Civil BIM shouldn’t revolutionize hydrology and hydraulic, calculations but allow us to easily extract the information to calculate the values required to do the calculations. Any Civil BIM product should provide the flexibility to do the calculations as required by the local agency’s hydrology manual. For this post I’m using the LA County Hydrology Manual and the San Diego County Hydrology Manual for examples on how I would expect the work flow to work.
First the model would be created by actual civil objects. Curb and gutters, pavement, concrete swales, grass swales, vegetated swales, etc…. Each one of these objects would be able to have the ability to communicate with the objects around them and with themselves. For instance the pavement object would know where it’s grade breaks are and where that water is flowing to. Often times in the real world this curb and gutter (or any other type of object). The pavement would communicate to the curb and gutter what area of water flows to it, the C or CN values, plus any other objects that contributed flow to the pavement object. May be there is a cut slope and water flows from offsite to onsite and the pavement object would add the information to the pavement object and then onto the curb and gutter object. The final output from this would be an exhibit showing me where the sheet flow occurs, where the channel flow occurs, and the like (including the arrows showing the flow).
At any time I would be able to put a catch basin into the model and capture water. The catch basin would have the ability to calculate how much water flows into it and how much flows past it or offsite. The calculations could be either the default software provider’s or a formula from a hydrology manual.
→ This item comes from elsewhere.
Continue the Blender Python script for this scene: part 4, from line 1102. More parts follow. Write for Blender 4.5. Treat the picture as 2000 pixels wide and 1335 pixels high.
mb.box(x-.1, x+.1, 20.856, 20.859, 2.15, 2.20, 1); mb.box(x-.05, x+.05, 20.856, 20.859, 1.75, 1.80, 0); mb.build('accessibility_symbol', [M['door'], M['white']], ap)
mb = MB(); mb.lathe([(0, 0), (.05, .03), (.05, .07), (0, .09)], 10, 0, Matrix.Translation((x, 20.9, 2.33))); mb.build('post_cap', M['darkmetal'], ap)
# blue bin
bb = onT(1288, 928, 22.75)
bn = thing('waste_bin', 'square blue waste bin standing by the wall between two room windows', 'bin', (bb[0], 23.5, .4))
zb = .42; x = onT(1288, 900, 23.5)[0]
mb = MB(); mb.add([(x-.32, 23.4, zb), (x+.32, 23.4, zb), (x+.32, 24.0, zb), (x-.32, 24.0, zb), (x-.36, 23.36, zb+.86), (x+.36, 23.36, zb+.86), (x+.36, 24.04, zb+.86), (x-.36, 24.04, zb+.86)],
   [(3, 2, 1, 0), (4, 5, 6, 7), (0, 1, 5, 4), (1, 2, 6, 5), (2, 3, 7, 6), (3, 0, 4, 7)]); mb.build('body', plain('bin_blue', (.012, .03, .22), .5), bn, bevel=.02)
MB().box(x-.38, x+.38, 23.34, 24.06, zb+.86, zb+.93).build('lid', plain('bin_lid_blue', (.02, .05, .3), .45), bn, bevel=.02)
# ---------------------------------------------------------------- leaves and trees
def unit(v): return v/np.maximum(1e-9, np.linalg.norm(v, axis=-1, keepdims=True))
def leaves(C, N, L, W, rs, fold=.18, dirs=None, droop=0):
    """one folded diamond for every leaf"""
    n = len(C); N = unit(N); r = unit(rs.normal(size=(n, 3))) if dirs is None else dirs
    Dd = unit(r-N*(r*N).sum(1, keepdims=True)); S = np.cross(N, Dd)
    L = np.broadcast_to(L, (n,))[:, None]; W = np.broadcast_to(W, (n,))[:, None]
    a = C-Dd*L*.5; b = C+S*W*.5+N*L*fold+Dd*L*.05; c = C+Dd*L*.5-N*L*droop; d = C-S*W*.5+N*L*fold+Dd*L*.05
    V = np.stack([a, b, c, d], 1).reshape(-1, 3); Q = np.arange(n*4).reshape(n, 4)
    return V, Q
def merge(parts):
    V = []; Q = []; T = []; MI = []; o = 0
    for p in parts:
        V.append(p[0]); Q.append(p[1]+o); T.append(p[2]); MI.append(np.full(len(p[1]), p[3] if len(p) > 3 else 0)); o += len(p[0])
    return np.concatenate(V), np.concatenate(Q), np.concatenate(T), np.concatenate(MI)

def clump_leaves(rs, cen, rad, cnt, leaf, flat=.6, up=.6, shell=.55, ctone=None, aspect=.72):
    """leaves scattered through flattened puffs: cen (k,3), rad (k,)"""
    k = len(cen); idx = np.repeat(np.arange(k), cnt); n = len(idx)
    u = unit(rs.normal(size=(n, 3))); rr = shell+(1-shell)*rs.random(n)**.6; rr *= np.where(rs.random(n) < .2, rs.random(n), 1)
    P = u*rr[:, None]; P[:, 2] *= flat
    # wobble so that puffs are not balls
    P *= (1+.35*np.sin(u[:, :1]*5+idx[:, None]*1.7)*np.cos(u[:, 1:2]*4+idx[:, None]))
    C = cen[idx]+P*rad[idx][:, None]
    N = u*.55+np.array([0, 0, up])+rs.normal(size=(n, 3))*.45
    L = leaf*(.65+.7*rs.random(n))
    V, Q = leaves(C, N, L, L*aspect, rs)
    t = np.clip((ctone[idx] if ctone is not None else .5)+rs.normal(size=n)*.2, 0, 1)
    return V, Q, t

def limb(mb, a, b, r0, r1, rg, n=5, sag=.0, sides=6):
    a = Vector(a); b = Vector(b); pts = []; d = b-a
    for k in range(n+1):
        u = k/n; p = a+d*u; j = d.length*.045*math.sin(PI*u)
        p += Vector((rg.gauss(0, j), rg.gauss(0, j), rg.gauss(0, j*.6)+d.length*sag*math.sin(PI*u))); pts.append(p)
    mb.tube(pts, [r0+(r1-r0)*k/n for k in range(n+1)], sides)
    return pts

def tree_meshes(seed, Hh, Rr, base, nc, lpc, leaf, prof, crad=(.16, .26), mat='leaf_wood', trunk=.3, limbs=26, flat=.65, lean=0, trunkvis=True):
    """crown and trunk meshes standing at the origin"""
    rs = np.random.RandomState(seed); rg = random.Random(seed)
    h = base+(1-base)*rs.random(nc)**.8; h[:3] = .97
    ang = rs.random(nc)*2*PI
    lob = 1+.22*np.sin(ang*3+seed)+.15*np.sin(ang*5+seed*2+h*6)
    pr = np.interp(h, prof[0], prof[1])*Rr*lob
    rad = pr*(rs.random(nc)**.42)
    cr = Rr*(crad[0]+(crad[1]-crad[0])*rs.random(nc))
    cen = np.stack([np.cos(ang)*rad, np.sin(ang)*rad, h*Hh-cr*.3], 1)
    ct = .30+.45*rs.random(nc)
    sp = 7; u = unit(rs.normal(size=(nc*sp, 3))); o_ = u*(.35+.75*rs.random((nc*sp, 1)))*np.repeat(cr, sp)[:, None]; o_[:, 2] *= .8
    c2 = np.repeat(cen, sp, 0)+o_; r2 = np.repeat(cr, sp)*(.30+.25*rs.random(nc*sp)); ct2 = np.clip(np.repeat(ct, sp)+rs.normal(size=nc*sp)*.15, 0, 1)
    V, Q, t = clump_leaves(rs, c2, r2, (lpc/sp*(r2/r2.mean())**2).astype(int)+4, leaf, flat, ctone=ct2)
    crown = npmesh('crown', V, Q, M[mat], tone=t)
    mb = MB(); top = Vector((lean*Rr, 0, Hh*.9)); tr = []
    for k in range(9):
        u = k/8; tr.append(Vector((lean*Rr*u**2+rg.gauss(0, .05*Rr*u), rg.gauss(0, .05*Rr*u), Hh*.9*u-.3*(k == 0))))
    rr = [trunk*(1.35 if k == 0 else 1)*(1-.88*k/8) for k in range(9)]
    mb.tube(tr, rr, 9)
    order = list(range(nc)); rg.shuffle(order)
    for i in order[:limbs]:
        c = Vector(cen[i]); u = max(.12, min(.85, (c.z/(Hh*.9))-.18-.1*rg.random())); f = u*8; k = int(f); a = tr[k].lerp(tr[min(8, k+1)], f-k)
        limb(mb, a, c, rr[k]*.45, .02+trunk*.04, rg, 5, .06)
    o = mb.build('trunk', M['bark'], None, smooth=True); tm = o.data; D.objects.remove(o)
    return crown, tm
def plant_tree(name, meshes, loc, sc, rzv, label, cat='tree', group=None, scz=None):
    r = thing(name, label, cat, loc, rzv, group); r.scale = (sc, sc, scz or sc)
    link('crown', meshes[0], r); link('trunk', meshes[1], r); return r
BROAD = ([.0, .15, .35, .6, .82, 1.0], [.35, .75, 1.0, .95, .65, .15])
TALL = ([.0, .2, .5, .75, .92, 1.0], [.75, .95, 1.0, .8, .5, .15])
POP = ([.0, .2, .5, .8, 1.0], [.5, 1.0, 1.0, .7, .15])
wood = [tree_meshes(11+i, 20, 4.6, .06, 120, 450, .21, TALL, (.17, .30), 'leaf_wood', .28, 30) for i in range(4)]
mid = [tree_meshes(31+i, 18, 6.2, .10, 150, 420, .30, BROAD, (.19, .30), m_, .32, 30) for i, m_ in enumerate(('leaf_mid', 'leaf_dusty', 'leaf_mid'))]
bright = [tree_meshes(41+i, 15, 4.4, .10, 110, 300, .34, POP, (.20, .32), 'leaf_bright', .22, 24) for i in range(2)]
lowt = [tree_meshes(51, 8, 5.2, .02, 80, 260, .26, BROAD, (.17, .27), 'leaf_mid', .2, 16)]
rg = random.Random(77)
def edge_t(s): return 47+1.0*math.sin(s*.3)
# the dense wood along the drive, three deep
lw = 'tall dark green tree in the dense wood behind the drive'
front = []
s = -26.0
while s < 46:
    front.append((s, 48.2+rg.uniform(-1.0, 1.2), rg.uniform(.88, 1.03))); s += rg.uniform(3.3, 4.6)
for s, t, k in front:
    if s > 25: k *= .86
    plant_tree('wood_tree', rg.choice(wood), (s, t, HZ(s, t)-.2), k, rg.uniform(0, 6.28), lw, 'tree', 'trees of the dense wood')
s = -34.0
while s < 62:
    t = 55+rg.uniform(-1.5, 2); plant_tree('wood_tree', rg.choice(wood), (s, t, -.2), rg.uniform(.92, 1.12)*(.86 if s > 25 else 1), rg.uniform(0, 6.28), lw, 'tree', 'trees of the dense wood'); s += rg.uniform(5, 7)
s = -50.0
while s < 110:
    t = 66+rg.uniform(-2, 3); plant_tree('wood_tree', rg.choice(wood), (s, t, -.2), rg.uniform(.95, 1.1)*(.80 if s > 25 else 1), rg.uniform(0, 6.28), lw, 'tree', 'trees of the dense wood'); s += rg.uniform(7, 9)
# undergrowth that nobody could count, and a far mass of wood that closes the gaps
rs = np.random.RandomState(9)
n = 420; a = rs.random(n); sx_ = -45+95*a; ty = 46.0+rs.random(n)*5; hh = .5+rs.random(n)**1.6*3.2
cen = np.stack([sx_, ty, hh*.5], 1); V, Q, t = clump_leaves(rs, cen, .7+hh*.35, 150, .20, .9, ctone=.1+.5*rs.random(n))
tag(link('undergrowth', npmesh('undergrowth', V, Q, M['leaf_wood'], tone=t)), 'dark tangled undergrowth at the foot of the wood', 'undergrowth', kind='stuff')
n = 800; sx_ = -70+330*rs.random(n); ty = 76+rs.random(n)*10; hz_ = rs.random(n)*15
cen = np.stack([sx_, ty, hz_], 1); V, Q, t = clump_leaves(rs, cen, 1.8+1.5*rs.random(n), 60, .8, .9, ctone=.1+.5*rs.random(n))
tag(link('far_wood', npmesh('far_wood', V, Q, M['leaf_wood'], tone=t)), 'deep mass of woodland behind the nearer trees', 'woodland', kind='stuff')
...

Ideally we would also have the ability to include a nomograph for the ancient agencies that don’t have a formula related to the capacity of an inlet (or didn’t create one). The calculation output would be something like this showing the areas and where the water is coming from. Starting at Page 223 of the San Diego Hydrology manual provides some good examples on how the workflow should go for the calculations. Everyone’s calculations appear to differ slightly and any Civil BIM product should be flexible enough to do the local agency’s methods.
Any changes to the model would update the calculations. I wouldn’t expect it to happen real time, but the ability to hit a button to update the values. I don’t think we are at a point yet where there is either enough processing power on a desktop or the ability to spread the load of the calculations over a cloud deployment of software.
An additional topic on this would be the ability to do calculations for water quality reports that seem to be all of the rage. Each county, at least in California, appear to have different approaches to the calculations. Any water quality system should have the ability to enter the agency’s formulas and the output them to their preferred format, no matter how unnecessary it might be. This would be enterable in the form.
The focus on this tool shouldn’t be solely on a slick user interface, but a help system that conveys what the user options are and what they mean. Making it a black box without concern for letting the user know what is going on or the ability to change the method of calculations will quickly make it a tool unusable by most users due to agency requirements.
I think most important capability, which is missing in most hydrology programs, is to provide a flexible reporting tool to match what the plan checkers are looking for or the ability to easily create an output of the information into a file that other programs can read. Having done conversions from Civil 3D to HEC-RAS or WSPG this shouldn’t be too hard of a task to complete since it’s usually putting things in the correct location in the output.